Shaping the context of the caseworkers' shifting responsibilities is the juggernaut of privatization. To comply with TANF, many states are privatizing by contracting out services that have long been the province of government, or by purchasing a patchwork of services beyond their training and experience. The usual rationale for privatization is to bring to government the presumed efficiencies and innovations of the marketplace, including management by performance outcomes and profitability. (20)

It is not obvious which new mechanisms will permit citizens to hold state and local governments accountable in their performance of these new roles and responsibilities. Under the former AFDC system, welfare administrators could be held accountable for their policies, in part, through notice and comment rulemaking. (21) Moreover, judicial review afforded a measure of substantive review of agency policies, reinforcing the principle of public participation inherent in notice and comment rulemaking. (22)

Regulatory procedures under a due process model require first naming an action as harmful, blaming the responsible agent, and then claiming redress. (23) In the contractual system, however, agencies feel freer to make fewer rules that are subject to the devices of oversight. Without the specification of injury and designation of blame-bearers, individual hearings are less effective means for naming, blaming, or claiming for injuries resulting from, and embodied in, a web of poorly designed or implemented contracted services.
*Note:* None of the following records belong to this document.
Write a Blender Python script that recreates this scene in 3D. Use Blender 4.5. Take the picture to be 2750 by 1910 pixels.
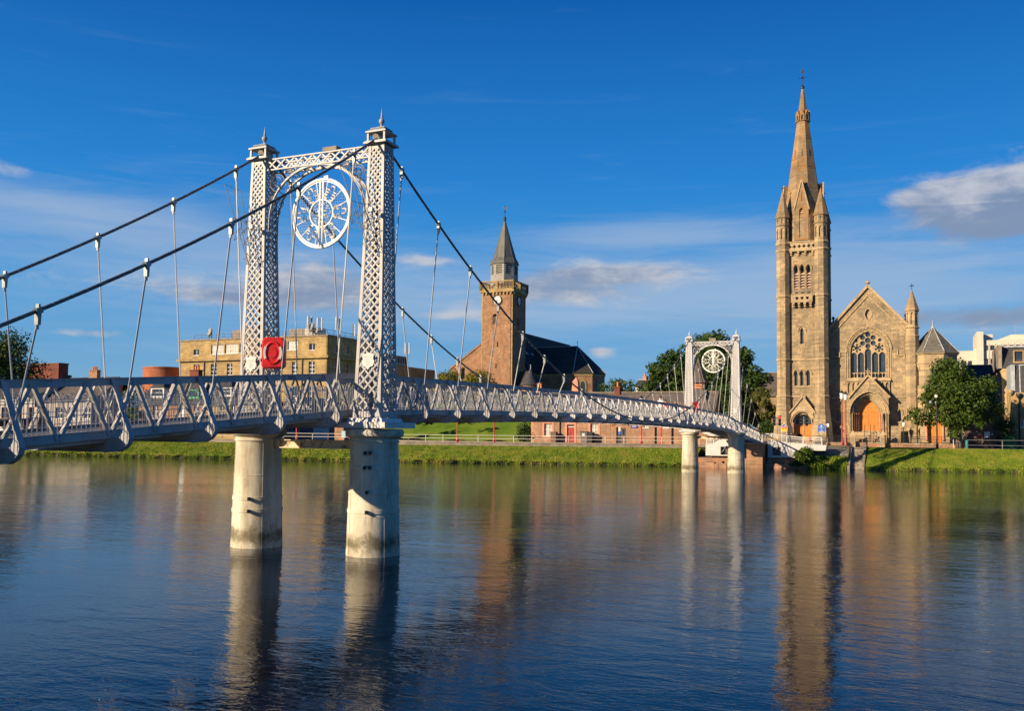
import bpy, bmesh, math, random
from mathutils import Vector, Matrix
from mathutils.geometry import tessellate_polygon
import numpy as np

R = math.radians
random.seed(7)
rng = np.random.default_rng(11)
for o in list(bpy.data.objects): bpy.data.objects.remove(o)
sc = bpy.context.scene
COL = sc.collection

# ------------------------------------------------------------------ camera
FPX, TILT, ROLL, EYE, CYPX = 2427.0, R(2.9), R(-0.544), 3.656, 1034.0
cam_d = bpy.data.cameras.new('camera')
cam = bpy.data.objects.new('camera', cam_d); COL.objects.link(cam)
cam_d.sensor_width = 36.0; cam_d.sensor_fit = 'HORIZONTAL'
cam_d.lens = 36.0 * FPX / 2750.0
cam_d.shift_y = (CYPX - 955.0) / 2750.0
cam_d.clip_start = 0.1; cam_d.clip_end = 6000.0
cam.location = (0, 0, EYE)
cam.rotation_euler = (Matrix.Rotation(math.pi / 2 + TILT, 3, 'X') @ Matrix.Rotation(-ROLL, 3, 'Z')).to_euler()
sc.camera = cam

# ------------------------------------------------------------------ light
SUN_AZ = R(27.0)          # direction the light travels, measured from +X towards +Y
SUN_EL = R(20.5)
sun_d = bpy.data.lights.new('sun', 'SUN'); sun_d.energy = 5.0; sun_d.angle = R(0.5)
sun_d.color = (1.0, 0.79, 0.53)
sun = bpy.data.objects.new('sun', sun_d); COL.objects.link(sun)
sd = Vector((math.cos(SUN_AZ) * math.cos(SUN_EL), math.sin(SUN_AZ) * math.cos(SUN_EL), -math.sin(SUN_EL)))
sun.rotation_euler = sd.to_track_quat('-Z', 'Y').to_euler()
sun.location = (-60, -30, 60)

world = bpy.data.worlds.new('World'); sc.world = world; world.use_nodes = True
wt = world.node_tree; wt.nodes.clear()
def wn(t, **kw):
    n = wt.nodes.new(t)
    for k, v in kw.items(): setattr(n, k, v)
    return n
wl = wt.links.new
wout = wn('ShaderNodeOutputWorld'); bg = wn('ShaderNodeBackground'); bg.inputs[1].default_value = 0.07
wl(bg.outputs[0], wout.inputs[0])
sky = wn('ShaderNodeTexSky'); sky.sky_type = 'NISHITA'; sky.sun_disc = False
sky.sun_elevation = SUN_EL; sky.sun_rotation = math.atan2(-sd.x, -sd.y)
sky.air_density = 1.0; sky.dust_density = 0.25; sky.ozone_density = 3.0; sky.altitude = 50
hs = wn('ShaderNodeHueSaturation'); hs.inputs['Saturation'].default_value = 1.45; hs.inputs['Value'].default_value = 0.92
wl(sky.outputs[0], hs.inputs['Color'])
tc = wn('ShaderNodeTexCoord'); sep = wn('ShaderNodeSeparateXYZ'); wl(tc.outputs['Generated'], sep.inputs[0])
def wm(op, a, b=None, c=None, clamp=False):
    n = wn('ShaderNodeMath', operation=op); n.use_clamp = clamp
    for i, x in enumerate((a, b, c)):
        if x is None: continue
        if isinstance(x, (int, float)): n.inputs[i].default_value = x
        else: wl(x, n.inputs[i])
    return n.outputs[0]
AZ = wm('ARCTAN2', sep.outputs[0], sep.outputs[1]); EL = wm('ARCSINE', sep.outputs[2])
def wnoise(sx, sy, detail=6.0, rough=0.55, off=0.0, dist=0.0):
    cb = wn('ShaderNodeCombineXYZ')
    wl(wm('MULTIPLY', AZ, sx), cb.inputs[0]); wl(wm('MULTIPLY', EL, sy), cb.inputs[1]); cb.inputs[2].default_value = off
    n = wn('ShaderNodeTexNoise'); n.inputs['Scale'].default_value = 1.0; n.inputs['Detail'].default_value = detail
    n.inputs['Roughness'].default_value = rough; n.inputs['Distortion'].default_value = dist
    wl(cb.outputs[0], n.inputs['Vector']); return n.outputs[0]
def wramp(x, lo, hi):
    n = wn('ShaderNodeMapRange'); n.interpolation_type = 'SMOOTHSTEP'
    n.inputs[1].default_value = lo; n.inputs[2].default_value = hi; wl(x, n.inputs[0]); return n.outputs[0]
def azel(px, py):
    xr, yr = (px - 1375) / FPX, -(py - CYPX) / FPX
    x = xr * math.cos(ROLL) + yr * math.sin(ROLL); y = -xr * math.sin(ROLL) + yr * math.cos(ROLL)
    d = Vector((x, math.cos(TILT) - y * math.sin(TILT), math.sin(TILT) + y * math.cos(TILT))).normalized()
    return math.atan2(d.x, d.y), math.asin(d.z)
def blob(px, py, rx, ry, k):
    a0, e0 = azel(px, py)
    a = wm('DIVIDE', wm('SUBTRACT', AZ, a0), rx / FPX); e = wm('DIVIDE', wm('SUBTRACT', EL, e0), ry / FPX)
    d = wm('ADD', wm('MULTIPLY', a, a), wm('MULTIPLY', e, e))
    return wm('MULTIPLY', wm('EXPONENT', wm('MULTIPLY', d, -1.0)), k)
def addall(l):
    s = l[0]
    for x in l[1:]: s = wm('ADD', s, x)
    return s
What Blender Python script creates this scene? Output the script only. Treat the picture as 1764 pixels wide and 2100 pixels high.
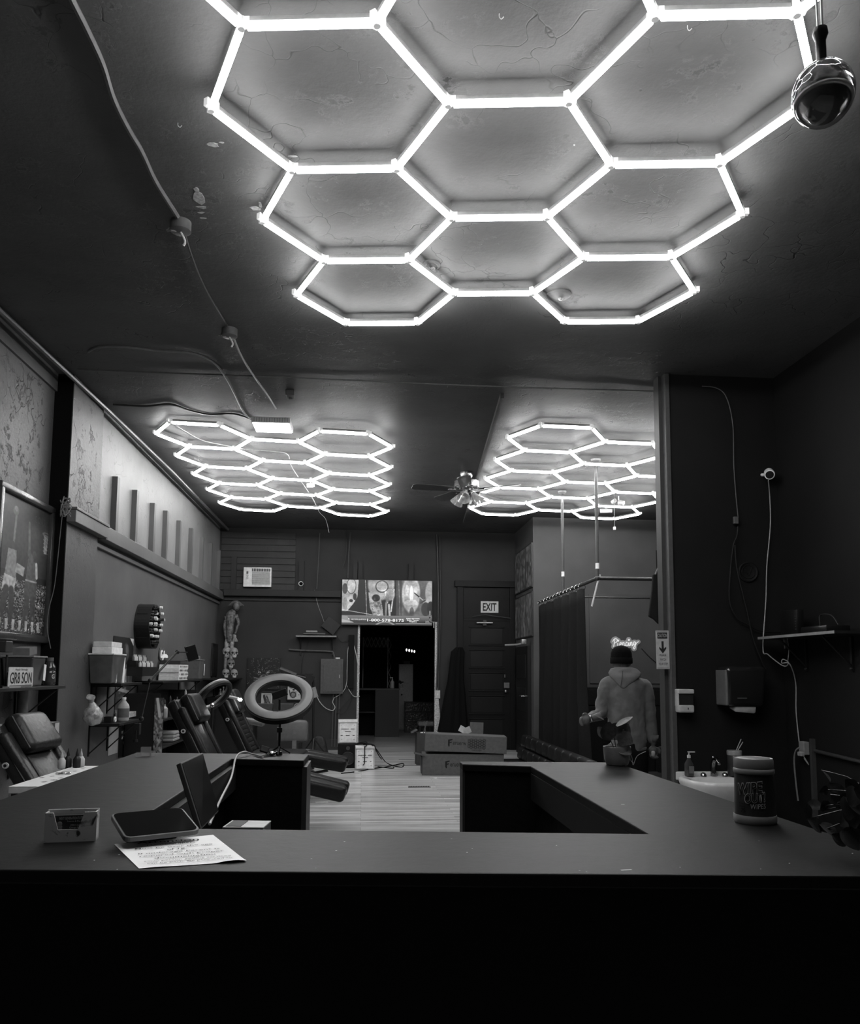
import bpy, bmesh, math, random
import numpy as np
from mathutils import Vector, Matrix, Euler
random.seed(7)
for o in list(bpy.data.objects): bpy.data.objects.remove(o)
SC = bpy.context.scene
COL = SC.collection
# ---------------------------------------------------------------- camera, world, exposure
F, PITCH, YAW, CZ = 1644.0, math.radians(5.72), math.radians(4.62), 1.23
PX0, PY0, ROLL = 879.0, 1213.0, math.radians(.4)      # the photograph is an off-centre crop: lens shift
cd = bpy.data.cameras.new('camera'); cam = bpy.data.objects.new('camera', cd); COL.objects.link(cam)
cd.sensor_fit = 'HORIZONTAL'; cd.sensor_width = 36; cd.lens = F * 36 / 1764; cd.clip_start = .05; cd.clip_end = 100
cd.shift_x = (882 - PX0) / 1764; cd.shift_y = (PY0 - 1050) / 1764
cam.matrix_world = Matrix.Translation((0, 0, CZ)) @ Matrix.Rotation(-YAW, 4, 'Z') @ Matrix.Rotation(math.pi / 2 + PITCH, 4, 'X') @ Matrix.Rotation(ROLL, 4, 'Z')
SC.camera = cam
wd = bpy.data.worlds.new('world'); SC.world = wd; wd.use_nodes = True
wd.node_tree.nodes['Background'].inputs[0].default_value = (0, 0, 0, 1)
wd.node_tree.nodes['Background'].inputs[1].default_value = 0
SC.view_settings.view_transform = 'Standard'; SC.view_settings.look = 'None'
SC.view_settings.gamma = 1; SC.view_settings.use_curve_mapping = False
SC.view_settings.exposure = 1.55
TUBE_FRONT, TUBE_BACK = 15.0, 12.0      # radiance of the LED tubes
TV_GAIN = .32

def ray(px, py):
    dx, dy = px - PX0, py - PY0; c, s = math.cos(ROLL), math.sin(ROLL)
    x = (c * dx + s * dy) / F; u = -(-s * dx + c * dy) / F
    c, s = math.cos(PITCH), math.sin(PITCH)
    y = c - u * s; z = s + u * c
    C, S = math.cos(YAW), math.sin(YAW)
    return (x * C + y * S, -x * S + y * C, z)
def at(px, py, X=None, Y=None, Z=None):
    r = ray(px, py)
    t = X / r[0] if X is not None else Y / r[1] if Y is not None else (Z - CZ) / r[2]
    return Vector((r[0] * t, r[1] * t, CZ + r[2] * t))

# ---------------------------------------------------------------- materials
_m = {}
def mat(g, rough=.6, metal=0., spec=.4, bump=0., scale=30., var=.12, name='paint', emit=0., trans=0., alpha=1., sheen=0.):
    key = (g, rough, metal, spec, bump, scale, var, name, emit, trans, alpha, sheen)
    if key in _m: return _m[key]
    m = bpy.data.materials.new(name); m.use_nodes = True; nt = m.node_tree; N = nt.nodes; L = nt.links
    p = N['Principled BSDF']
    p.inputs['Roughness'].default_value = rough; p.inputs['Metallic'].default_value = metal
    p.inputs['Specular IOR Level'].default_value = spec
    if trans: p.inputs['Transmission Weight'].default_value = trans
    if alpha < 1: p.inputs['Alpha'].default_value = alpha
    if sheen: p.inputs['Sheen Weight'].default_value = sheen
    if emit:
        p.inputs['Emission Color'].default_value = (1, 1, 1, 1); p.inputs['Emission Strength'].default_value = emit
    p.inputs['Base Color'].default_value = (g, g, g, 1)
    if var or bump:
        tc = N.new('ShaderNodeTexCoord'); nz = N.new('ShaderNodeTexNoise'); nz.inputs['Scale'].default_value = scale
        nz.inputs['Detail'].default_value = 4
        L.new(tc.outputs['Object'], nz.inputs['Vector'])
        if var:
            mr = N.new('ShaderNodeMapRange'); mr.inputs[1].default_value = .3; mr.inputs[2].default_value = .7
            mr.inputs[3].default_value = g * (1 - var); mr.inputs[4].default_value = min(1, g * (1 + var))
            L.new(nz.outputs[0], mr.inputs[0]); L.new(mr.outputs[0], p.inputs['Base Color'])
        if bump:
            b = N.new('ShaderNodeBump'); b.inputs['Strength'].default_value = bump; b.inputs['Distance'].default_value = .01
            L.new(nz.outputs[0], b.inputs['Height']); L.new(b.outputs[0], p.inputs['Normal'])
    _m[key] = m
    return m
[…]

Indeed, much of what the new model of welfare-to-work staff does is to assign welfare clients to job readiness or work-training vendors. The staff person either dispenses or withholds advice, encouragement, or understanding of clients' particular needs for childcare, transportation, or care for disabled family members at home. Furthermore, many actions taken by welfare workers are not treated as "determinations" subject to review, nor are unfair decisions captured as the denial of "benefits" that can be vindicated in the hearing process.

New forms of governmental accountability are required. These measures should include invigorated forms of public input and oversight--an upgraded toolkit of citizen action, if you will--in order to hold government to higher levels of performance for its articulated policy objectives. Also ripe for review is the premise for double-devolution by states to local governments for welfare-to-work services under TANF. I argue for state limits on local control of welfare-to-work services comparable to those retained for workforce and economic development.